South Korean cryptocurrency exchange Bithumb is at the center of two significant developments impacting the local market. First, the exchange has announced a temporary suspension of all deposit and withdrawal services for the Hedera (HBAR) token, effective 9:00 a.m. UTC on March 18, 2025. This measure is a standard operational pause to support a scheduled and substantial Hedera network upgrade, ensuring network stability and safeguarding user assets during the transition. Spot trading for HBAR pairs will remain operational throughout the maintenance, which has no specified end time and will last until the upgrade is complete and Bithumb's systems are verified.

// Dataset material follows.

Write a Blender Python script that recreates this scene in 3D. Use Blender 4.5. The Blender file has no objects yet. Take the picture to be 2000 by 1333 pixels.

Concurrently, Bithumb faces severe regulatory pressure. The Korea Financial Intelligence Unit (KoFIU) has issued a preliminary notice of a six-month partial business suspension for alleged anti-money laundering (AML) and know-your-customer (KYC) failures. The proposed sanction, which could be finalized as early as March, would primarily restrict new customers from making external crypto transfers, while existing users retain access to Korean won trading and deposits. This action follows a major operational error in February where Bithumb mistakenly credited users with 620,000 Bitcoin, causing a 17% flash crash in BTC/KRW prices and prompting regulator scrutiny.
The regulatory action threatens South Korea's market structure and a key pricing signal. Bithumb is the country's second-largest exchange, commanding 24.8% of won-denominated trading volume as of February, with market leader Upbit holding 58.4%. Together, they control roughly 96% of Korean crypto volume. Constraining Bithumb risks further centralizing activity on Upbit, potentially distorting the "kimchi premium"—the spread between Korean won and global dollar prices for Bitcoin, which is a closely watched gauge of regional retail sentiment. The premium, which has ranged from over 10% to under 1% in recent years, could become a noisier signal, reflecting market access friction as much as genuine demand.
This enforcement is part of a broader regulatory tightening in South Korea ahead of the Financial Action Task Force's 2028 mutual evaluation. Other exchanges like Upbit, Korbit, Coinone, and Gopax have also faced fines or reviews. The dual approach of formalizing crypto infrastructure while enforcing strict compliance creates tension in a highly concentrated market, potentially accelerating capital flight to overseas platforms. The situation is amplified by recent turmoil in traditional Korean financial markets, including a sharp equity selloff and foreign capital outflows.